*What is needed:* Line by line, repeat the data below exactly, beginning at the first line and ending at the line with "grey-green', 'A': 'yellowish', 'V': 'bright". Omit pictures.
*** Data block
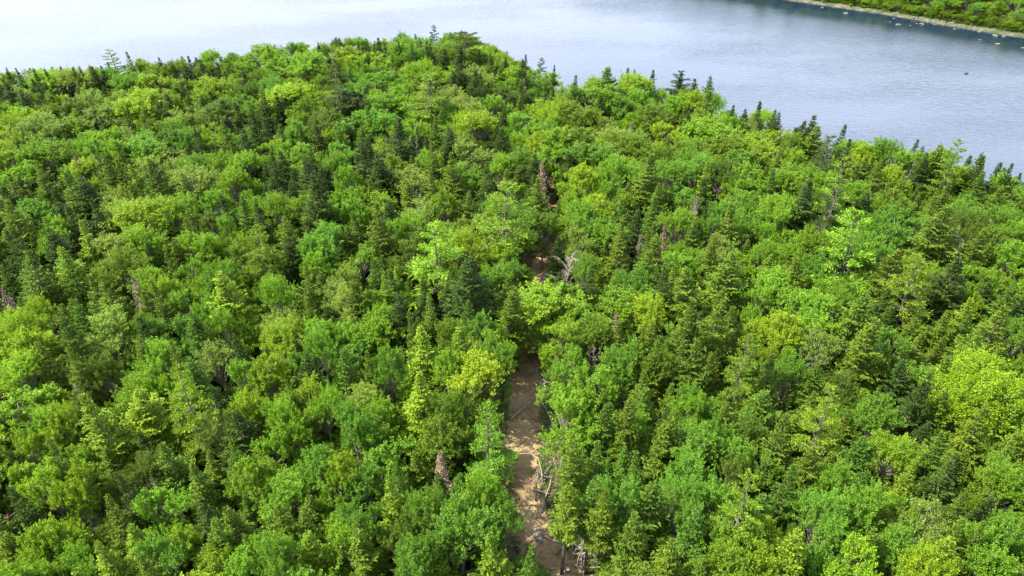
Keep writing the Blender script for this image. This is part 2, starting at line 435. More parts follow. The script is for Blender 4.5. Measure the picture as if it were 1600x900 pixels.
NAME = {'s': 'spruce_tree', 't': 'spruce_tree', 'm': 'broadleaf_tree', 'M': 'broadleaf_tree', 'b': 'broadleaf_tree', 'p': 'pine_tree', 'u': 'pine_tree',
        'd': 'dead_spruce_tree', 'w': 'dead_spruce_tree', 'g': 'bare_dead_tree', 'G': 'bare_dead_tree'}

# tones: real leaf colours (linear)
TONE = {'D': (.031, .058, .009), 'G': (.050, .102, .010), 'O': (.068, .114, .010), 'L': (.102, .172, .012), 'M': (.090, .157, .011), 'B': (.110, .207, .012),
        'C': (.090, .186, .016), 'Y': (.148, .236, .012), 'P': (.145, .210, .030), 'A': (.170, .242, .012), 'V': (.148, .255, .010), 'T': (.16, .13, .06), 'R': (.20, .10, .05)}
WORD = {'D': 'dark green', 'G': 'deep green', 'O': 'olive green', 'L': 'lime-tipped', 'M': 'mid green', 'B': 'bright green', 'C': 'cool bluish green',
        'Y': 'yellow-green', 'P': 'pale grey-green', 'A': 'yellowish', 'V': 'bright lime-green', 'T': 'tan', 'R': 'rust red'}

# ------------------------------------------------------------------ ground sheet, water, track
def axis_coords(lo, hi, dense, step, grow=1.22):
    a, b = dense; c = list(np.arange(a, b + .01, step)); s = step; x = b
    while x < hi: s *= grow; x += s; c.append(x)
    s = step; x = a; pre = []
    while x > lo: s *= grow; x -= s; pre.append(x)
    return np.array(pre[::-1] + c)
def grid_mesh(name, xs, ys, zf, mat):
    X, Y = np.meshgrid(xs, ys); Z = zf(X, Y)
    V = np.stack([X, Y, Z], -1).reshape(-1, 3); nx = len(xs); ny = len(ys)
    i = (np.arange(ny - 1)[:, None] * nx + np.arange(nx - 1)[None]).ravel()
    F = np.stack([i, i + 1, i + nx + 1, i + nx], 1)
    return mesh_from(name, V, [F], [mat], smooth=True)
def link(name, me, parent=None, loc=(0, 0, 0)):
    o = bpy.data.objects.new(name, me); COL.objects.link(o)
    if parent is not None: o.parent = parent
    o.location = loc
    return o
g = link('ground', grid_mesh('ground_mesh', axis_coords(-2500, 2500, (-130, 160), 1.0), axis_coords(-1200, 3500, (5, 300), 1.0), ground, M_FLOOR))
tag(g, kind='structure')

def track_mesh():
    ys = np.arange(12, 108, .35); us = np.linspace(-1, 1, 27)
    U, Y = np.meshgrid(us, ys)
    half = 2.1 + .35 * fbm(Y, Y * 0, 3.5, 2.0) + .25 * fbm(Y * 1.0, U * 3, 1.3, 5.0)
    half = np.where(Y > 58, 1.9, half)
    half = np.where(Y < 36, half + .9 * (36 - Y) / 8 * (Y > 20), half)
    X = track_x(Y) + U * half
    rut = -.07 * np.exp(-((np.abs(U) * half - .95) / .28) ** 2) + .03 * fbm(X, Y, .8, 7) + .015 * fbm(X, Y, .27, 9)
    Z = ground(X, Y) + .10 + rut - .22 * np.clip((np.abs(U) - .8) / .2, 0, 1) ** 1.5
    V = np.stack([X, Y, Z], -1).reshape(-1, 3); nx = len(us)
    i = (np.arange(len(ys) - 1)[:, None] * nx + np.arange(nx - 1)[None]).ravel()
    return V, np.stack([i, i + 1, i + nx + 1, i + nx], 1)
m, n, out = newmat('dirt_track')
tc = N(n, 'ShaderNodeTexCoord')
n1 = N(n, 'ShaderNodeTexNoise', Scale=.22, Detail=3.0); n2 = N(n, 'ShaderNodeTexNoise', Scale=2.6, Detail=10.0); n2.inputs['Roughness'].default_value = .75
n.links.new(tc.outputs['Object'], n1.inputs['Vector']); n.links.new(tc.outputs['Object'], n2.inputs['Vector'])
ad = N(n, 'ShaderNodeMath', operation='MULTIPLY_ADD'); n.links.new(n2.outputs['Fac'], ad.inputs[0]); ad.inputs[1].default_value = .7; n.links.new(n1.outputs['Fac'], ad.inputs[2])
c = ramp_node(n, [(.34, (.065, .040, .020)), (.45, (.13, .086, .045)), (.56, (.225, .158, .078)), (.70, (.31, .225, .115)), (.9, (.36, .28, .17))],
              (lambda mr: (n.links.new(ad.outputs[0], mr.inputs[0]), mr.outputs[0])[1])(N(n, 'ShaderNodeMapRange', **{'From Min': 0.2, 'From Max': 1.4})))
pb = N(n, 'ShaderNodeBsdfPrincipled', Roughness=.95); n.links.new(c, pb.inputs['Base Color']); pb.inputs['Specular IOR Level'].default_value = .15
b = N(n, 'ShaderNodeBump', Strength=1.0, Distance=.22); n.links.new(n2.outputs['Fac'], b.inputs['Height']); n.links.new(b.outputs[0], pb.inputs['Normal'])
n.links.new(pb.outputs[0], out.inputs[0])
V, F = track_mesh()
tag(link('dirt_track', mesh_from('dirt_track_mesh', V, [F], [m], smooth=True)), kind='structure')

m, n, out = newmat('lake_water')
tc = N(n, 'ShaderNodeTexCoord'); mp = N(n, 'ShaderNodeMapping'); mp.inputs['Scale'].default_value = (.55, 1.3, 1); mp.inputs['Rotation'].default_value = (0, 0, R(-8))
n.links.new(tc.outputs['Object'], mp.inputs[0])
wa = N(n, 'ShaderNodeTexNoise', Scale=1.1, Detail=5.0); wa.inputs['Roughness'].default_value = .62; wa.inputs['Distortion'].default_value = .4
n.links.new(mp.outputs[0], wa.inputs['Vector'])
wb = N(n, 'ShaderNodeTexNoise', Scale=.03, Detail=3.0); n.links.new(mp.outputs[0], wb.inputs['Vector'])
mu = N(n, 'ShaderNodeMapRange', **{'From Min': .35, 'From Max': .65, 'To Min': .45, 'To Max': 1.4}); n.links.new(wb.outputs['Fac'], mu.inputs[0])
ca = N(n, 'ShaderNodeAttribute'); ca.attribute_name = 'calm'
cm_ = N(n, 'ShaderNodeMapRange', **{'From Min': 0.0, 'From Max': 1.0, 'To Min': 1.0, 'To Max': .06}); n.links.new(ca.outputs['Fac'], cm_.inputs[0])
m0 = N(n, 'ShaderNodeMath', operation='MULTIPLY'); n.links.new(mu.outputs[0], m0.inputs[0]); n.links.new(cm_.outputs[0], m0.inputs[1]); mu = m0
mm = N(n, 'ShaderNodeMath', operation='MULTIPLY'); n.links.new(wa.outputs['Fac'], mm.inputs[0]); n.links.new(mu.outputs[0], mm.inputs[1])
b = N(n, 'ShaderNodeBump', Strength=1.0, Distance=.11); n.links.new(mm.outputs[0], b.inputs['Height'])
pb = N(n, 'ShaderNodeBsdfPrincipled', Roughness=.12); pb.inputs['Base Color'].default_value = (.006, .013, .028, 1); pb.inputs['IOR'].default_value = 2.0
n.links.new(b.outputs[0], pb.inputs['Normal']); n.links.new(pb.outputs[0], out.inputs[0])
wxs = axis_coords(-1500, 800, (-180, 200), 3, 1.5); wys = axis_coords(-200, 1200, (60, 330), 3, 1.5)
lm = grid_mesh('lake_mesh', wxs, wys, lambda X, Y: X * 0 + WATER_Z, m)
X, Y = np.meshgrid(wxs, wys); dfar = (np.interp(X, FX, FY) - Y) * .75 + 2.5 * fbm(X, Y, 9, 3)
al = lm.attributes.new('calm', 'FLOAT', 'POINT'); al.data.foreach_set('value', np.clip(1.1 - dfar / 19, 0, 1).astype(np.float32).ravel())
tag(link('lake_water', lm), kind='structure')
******
*Output of the exercise:*
Keep writing the Blender script for this image. This is part 2, starting at line 435. More parts follow. The script is for Blender 4.5. Measure the picture as if it were 1600x900 pixels.
NAME = {'s': 'spruce_tree', 't': 'spruce_tree', 'm': 'broadleaf_tree', 'M': 'broadleaf_tree', 'b': 'broadleaf_tree', 'p': 'pine_tree', 'u': 'pine_tree',
        'd': 'dead_spruce_tree', 'w': 'dead_spruce_tree', 'g': 'bare_dead_tree', 'G': 'bare_dead_tree'}

# tones: real leaf colours (linear)
TONE = {'D': (.031, .058, .009), 'G': (.050, .102, .010), 'O': (.068, .114, .010), 'L': (.102, .172, .012), 'M': (.090, .157, .011), 'B': (.110, .207, .012),
        'C': (.090, .186, .016), 'Y': (.148, .236, .012), 'P': (.145, .210, .030), 'A': (.170, .242, .012), 'V': (.148, .255, .010), 'T': (.16, .13, .06), 'R': (.20, .10, .05)}
WORD = {'D': 'dark green', 'G': 'deep green', 'O': 'olive green', 'L': 'lime-tipped', 'M': 'mid green', 'B': 'bright green', 'C': 'cool bluish green',
        'Y': 'yellow-green', 'P': 'pale grey-green', 'A': 'yellowish', 'V': 'bright lime-green', 'T': 'tan', 'R': 'rust red'}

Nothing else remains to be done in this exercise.